▶ **SUPPLIED MATERIAL**:
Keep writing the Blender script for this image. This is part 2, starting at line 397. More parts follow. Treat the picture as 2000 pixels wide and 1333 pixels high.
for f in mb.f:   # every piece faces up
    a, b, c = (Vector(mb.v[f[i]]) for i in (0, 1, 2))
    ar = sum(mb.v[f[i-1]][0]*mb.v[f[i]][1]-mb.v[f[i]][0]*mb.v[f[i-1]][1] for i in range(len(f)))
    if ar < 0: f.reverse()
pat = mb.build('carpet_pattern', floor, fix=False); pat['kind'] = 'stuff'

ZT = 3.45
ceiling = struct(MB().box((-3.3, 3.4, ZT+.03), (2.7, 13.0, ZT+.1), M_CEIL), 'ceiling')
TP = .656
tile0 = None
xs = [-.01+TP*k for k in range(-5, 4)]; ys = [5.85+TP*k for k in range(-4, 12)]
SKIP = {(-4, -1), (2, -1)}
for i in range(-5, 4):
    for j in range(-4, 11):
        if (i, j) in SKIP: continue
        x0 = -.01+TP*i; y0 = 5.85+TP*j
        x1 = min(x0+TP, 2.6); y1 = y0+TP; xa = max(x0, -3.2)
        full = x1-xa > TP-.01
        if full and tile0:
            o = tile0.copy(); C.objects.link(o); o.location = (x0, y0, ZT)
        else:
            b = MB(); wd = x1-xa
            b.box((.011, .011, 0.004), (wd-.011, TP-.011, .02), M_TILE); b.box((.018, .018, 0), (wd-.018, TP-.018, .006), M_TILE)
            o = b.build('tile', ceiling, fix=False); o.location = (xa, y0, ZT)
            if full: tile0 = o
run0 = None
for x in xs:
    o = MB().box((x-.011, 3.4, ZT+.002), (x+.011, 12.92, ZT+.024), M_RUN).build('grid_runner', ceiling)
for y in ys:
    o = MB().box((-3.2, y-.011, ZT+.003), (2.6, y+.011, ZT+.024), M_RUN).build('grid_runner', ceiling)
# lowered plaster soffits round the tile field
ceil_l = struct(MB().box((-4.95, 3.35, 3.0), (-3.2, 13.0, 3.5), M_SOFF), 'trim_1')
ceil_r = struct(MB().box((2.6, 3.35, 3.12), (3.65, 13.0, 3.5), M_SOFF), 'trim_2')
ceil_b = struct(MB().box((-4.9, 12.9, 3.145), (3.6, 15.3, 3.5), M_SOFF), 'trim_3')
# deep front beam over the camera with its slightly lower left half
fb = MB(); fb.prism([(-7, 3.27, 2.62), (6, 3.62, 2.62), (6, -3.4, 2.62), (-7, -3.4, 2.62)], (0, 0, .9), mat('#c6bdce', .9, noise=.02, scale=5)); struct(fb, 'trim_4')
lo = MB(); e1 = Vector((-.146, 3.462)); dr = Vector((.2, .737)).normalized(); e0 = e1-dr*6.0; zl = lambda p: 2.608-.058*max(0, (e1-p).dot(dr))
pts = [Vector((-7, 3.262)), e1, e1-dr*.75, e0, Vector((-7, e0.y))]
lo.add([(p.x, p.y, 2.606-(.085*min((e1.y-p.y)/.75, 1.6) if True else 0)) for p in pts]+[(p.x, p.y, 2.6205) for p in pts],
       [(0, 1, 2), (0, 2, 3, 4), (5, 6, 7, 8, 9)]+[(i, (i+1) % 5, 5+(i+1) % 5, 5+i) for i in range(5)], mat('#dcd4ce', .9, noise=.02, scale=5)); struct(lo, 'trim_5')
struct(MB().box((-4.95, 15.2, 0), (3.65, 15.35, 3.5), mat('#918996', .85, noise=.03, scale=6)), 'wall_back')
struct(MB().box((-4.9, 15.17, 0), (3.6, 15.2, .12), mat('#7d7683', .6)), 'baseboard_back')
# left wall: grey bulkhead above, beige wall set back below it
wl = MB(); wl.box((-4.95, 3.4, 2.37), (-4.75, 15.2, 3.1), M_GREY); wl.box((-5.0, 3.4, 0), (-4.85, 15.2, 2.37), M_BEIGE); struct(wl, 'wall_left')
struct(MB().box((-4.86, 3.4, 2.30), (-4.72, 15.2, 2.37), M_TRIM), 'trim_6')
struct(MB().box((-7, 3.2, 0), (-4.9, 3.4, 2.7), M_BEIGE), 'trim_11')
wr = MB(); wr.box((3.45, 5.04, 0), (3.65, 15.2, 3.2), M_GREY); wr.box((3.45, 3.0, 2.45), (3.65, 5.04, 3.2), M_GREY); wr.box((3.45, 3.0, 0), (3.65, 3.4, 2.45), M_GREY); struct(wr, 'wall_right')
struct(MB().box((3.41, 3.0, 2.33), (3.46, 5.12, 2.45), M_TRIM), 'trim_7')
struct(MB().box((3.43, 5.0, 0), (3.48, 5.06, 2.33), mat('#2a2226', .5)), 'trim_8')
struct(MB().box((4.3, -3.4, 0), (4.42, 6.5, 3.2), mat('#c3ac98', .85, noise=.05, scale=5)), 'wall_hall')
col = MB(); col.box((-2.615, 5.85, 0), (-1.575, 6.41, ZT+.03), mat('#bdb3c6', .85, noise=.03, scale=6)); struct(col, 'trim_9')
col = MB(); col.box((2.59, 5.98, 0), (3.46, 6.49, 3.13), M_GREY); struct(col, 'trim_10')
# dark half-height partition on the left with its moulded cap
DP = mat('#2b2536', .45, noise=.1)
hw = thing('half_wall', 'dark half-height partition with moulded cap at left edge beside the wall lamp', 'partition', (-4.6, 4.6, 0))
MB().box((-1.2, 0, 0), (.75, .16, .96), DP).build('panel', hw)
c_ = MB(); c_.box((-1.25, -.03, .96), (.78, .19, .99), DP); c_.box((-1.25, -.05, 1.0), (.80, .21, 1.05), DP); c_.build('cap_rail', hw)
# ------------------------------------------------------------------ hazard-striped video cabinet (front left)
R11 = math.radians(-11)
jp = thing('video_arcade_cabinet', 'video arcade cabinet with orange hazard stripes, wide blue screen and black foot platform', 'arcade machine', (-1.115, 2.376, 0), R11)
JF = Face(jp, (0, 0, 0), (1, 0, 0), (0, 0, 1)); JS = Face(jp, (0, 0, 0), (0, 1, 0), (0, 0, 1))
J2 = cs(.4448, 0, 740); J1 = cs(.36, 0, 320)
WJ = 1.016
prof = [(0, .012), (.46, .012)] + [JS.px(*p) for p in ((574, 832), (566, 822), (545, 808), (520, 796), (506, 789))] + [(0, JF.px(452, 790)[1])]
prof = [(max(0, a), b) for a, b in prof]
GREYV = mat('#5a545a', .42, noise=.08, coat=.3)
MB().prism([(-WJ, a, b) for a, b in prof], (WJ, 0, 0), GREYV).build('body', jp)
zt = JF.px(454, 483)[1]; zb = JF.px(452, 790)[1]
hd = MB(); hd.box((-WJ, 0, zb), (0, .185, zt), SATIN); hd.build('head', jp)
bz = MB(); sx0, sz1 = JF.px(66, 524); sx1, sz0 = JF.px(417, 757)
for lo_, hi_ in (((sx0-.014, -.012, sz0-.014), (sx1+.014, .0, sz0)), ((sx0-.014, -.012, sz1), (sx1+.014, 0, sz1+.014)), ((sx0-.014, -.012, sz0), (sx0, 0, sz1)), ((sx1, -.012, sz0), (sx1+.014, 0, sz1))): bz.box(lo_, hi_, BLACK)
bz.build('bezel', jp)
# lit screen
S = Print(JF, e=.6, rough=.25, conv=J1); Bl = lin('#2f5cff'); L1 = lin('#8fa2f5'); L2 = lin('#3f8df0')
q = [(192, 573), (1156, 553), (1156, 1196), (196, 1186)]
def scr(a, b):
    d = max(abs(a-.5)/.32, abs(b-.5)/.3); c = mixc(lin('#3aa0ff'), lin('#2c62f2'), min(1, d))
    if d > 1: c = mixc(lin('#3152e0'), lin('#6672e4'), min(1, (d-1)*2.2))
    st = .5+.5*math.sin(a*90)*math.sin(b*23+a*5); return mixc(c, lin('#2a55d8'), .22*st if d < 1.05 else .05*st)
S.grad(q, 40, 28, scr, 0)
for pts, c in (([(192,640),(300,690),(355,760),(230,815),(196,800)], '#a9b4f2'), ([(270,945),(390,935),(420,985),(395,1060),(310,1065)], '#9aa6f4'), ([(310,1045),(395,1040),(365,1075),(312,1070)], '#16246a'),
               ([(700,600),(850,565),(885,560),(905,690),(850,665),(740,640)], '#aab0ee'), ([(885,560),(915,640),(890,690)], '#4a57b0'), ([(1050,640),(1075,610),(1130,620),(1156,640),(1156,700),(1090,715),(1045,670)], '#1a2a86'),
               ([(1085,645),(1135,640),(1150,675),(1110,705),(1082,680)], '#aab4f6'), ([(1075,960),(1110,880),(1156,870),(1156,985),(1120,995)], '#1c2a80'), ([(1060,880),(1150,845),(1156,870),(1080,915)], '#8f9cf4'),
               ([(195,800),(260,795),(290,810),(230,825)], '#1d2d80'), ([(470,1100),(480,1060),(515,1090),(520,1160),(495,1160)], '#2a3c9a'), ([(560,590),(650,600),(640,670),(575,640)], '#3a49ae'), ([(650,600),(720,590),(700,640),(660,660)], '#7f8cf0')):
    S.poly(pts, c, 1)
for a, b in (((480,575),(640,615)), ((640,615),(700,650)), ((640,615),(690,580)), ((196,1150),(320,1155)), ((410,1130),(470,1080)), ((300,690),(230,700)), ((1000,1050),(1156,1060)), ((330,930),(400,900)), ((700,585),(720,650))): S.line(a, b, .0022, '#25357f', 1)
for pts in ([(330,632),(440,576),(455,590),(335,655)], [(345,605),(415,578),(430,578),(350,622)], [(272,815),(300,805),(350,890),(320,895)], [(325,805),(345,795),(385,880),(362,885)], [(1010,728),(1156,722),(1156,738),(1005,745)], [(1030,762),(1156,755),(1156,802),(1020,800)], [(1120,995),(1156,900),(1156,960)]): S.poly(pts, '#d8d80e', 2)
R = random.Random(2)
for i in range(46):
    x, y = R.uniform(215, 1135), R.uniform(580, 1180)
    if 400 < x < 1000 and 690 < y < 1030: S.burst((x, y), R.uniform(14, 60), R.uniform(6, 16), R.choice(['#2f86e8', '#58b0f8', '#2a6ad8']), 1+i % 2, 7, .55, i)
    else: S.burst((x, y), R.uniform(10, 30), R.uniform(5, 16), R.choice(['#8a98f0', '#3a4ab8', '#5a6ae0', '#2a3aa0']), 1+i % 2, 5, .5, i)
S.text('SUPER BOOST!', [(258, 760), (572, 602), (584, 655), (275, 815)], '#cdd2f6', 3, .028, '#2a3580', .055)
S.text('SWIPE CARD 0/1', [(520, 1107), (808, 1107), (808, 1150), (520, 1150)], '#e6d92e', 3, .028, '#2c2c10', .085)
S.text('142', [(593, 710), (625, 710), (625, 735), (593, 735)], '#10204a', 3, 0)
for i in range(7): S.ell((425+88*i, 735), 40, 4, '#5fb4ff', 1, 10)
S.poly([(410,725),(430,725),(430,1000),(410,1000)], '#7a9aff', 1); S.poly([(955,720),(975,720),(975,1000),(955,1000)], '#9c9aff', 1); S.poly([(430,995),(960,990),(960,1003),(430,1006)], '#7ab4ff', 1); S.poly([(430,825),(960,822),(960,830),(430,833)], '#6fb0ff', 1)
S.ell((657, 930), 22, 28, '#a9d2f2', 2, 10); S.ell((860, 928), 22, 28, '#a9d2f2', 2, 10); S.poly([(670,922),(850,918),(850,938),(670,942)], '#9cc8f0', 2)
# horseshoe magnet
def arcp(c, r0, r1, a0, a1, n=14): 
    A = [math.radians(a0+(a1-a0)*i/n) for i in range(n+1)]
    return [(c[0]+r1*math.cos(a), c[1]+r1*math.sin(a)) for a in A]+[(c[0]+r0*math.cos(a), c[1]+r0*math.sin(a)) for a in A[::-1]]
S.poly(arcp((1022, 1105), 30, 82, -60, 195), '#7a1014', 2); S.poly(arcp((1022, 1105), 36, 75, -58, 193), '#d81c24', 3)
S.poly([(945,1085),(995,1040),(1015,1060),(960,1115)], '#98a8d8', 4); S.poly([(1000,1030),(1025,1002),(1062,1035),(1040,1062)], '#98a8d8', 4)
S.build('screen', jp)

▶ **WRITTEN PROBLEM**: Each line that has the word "wide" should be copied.

▶ **SOLUTION TO THIS EXERCISE**:
Keep writing the Blender script for this image. This is part 2, starting at line 397. More parts follow. Treat the picture as 2000 pixels wide and 1333 pixels high.
jp = thing('video_arcade_cabinet', 'video arcade cabinet with orange hazard stripes, wide blue screen and black foot platform', 'arcade machine', (-1.115, 2.376, 0), R11)